:: WHAT IS BEING ASKED ::
Reproduce nothing but the lines from the start of the material through the line that includes "t('white', 'COM', 612, 706, 1.637, 1.664, .006)", both ends included, and omit every picture.

:: RAW DATA ::
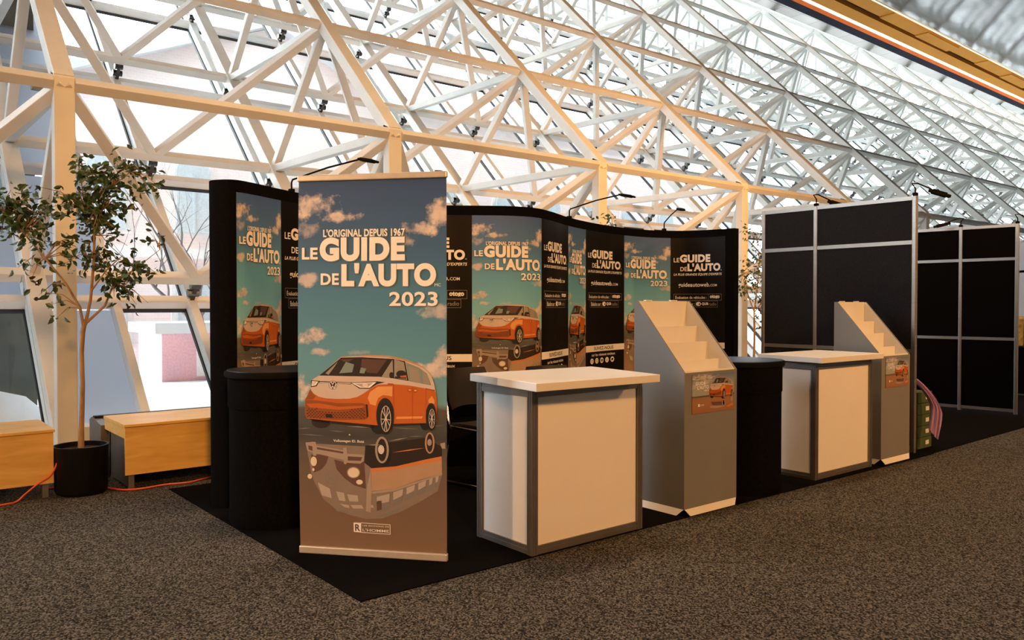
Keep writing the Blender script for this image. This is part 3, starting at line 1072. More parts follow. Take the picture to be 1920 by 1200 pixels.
def black_lettering():
    """u across the panel 0..1, second coordinate height in metres"""
    a = Art()
    U = lambda x: (x - 60) / 765

    def t(ink, body, x0, x1, z0, z1, bold=0, shear=0, l=2):
        a.text(ink, l, body, U(x0), U(x1), z0, z1, bold, shear)
    t('white', 'LE', 105, 182, 1.922, 1.972, .012)
    t('white', 'GUIDE', 190, 607, 1.918, 2.010, .055)
    t('white', 'DE', 197, 285, 1.818, 1.866, .012)
    t('white', "L'AUTO", 293, 757, 1.815, 1.907, .055)
    t('white', 'MC', 760, 778, 1.818, 1.828)
    t('white', "LA PLUS GRANDE ÉQUIPE D'EXPERTS", 105, 778, 1.760, 1.798, .02, .2)
    t('white', 'guideautoweb.', 170, 605, 1.620, 1.682, .014)
    t('white', 'COM', 612, 706, 1.637, 1.664, .006)

    def boxline(x0, x1, z0, z1, mid):
        tz = .0045
        tx = .006
        u0, u1, um = U(x0), U(x1), U(mid)
        for p in ([(u0, z0), (u1, z0), (u1, z0 + tz), (u0, z0 + tz)], [(u0, z1 - tz), (u1, z1 - tz), (u1, z1), (u0, z1)], [(u0, z0), (u0 + tx, z0), (u0 + tx, z1), (u0, z1)],
                  [(u1 - tx, z0), (u1, z0), (u1, z1), (u1 - tx, z1)], [(um, z0), (um + tx, z0), (um + tx, z1), (um, z1)]):
            a.poly('greyline', 2, p)
    boxline(105, 778, 1.475, 1.552, 580)
    boxline(150, 720, 1.396, 1.472, 405)
    t('white', 'Évaluation de véhicules :', 130, 556, 1.494, 1.534, .006)
    t('white', 'otogo', 605, 748, 1.488, 1.540, .05)
    t('white', 'Balados sur :', 175, 392, 1.412, 1.452, .006)
    a.poly('white', 2, [(U(445) + .045 * math.cos(R(20 * i)), 1.434 + .024 * math.sin(R(20 * i))) for i in range(18)])
    a.poly('black', 3, [(U(452), 1.420), (U(470), 1.425), (U(460), 1.445), (U(448), 1.440)])
    t('white', 'QUB', 490, 580, 1.416, 1.452, .04)
    t('greytext', 'radio', 590, 700, 1.416, 1.452, .006)
    a.poly('white', 2, [(0, .925), (1, .925), (1, .992), (0, .992)])
    t('black', 'SUIVEZ-NOUS', 235, 625, .940, .977, .014, 0, 3)
    t('white', 'sur les réseaux sociaux', 190, 660, .876, .905, .012)
    for i in range(5):
        cu, cz = .175 + .135 * i, .825
        a.poly('white', 2, [(cu + .046 * math.cos(R(20 * k)), cz + .030 * math.sin(R(20 * k))) for k in range(18)])
        if i == 0:
            a.text('black', 3, 'f', cu - .014, cu + .014, cz - .018, cz + .018, .03)
        elif i == 1:
            for q in ring(cu, cz, .024, .017, .006, 12):
                a.poly('black', 3, q)
        elif i == 2:
            a.poly('black', 3, [(cu - .026, cz - .013), (cu + .026, cz - .013), (cu + .026, cz + .013), (cu - .026, cz + .013)])
            a.poly('white', 4, [(cu - .008, cz - .008), (cu + .012, cz), (cu - .008, cz + .008)])
        elif i == 3:
            for q in ring(cu - .006, cz - .006, .014, .010, .005, 10):
                a.poly('black', 3, q)
            a.poly('black', 3, [(cu + .004, cz - .006), (cu + .010, cz - .006), (cu + .010, cz + .018), (cu + .004, cz + .018)])
        else:
            a.poly('black', 3, [(cu - .026, cz - .012), (cu + .010, cz - .014), (cu + .022, cz + .004), (cu + .028, cz + .014), (cu + .004, cz + .014), (cu - .004, cz + .002), (cu - .024, cz + .012)])
    return a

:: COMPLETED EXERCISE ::
Keep writing the Blender script for this image. This is part 3, starting at line 1072. More parts follow. Take the picture to be 1920 by 1200 pixels.
def black_lettering():
    """u across the panel 0..1, second coordinate height in metres"""
    a = Art()
    U = lambda x: (x - 60) / 765

    def t(ink, body, x0, x1, z0, z1, bold=0, shear=0, l=2):
        a.text(ink, l, body, U(x0), U(x1), z0, z1, bold, shear)
    t('white', 'LE', 105, 182, 1.922, 1.972, .012)
    t('white', 'GUIDE', 190, 607, 1.918, 2.010, .055)
    t('white', 'DE', 197, 285, 1.818, 1.866, .012)
    t('white', "L'AUTO", 293, 757, 1.815, 1.907, .055)
    t('white', 'MC', 760, 778, 1.818, 1.828)
    t('white', "LA PLUS GRANDE ÉQUIPE D'EXPERTS", 105, 778, 1.760, 1.798, .02, .2)
    t('white', 'guideautoweb.', 170, 605, 1.620, 1.682, .014)
    t('white', 'COM', 612, 706, 1.637, 1.664, .006)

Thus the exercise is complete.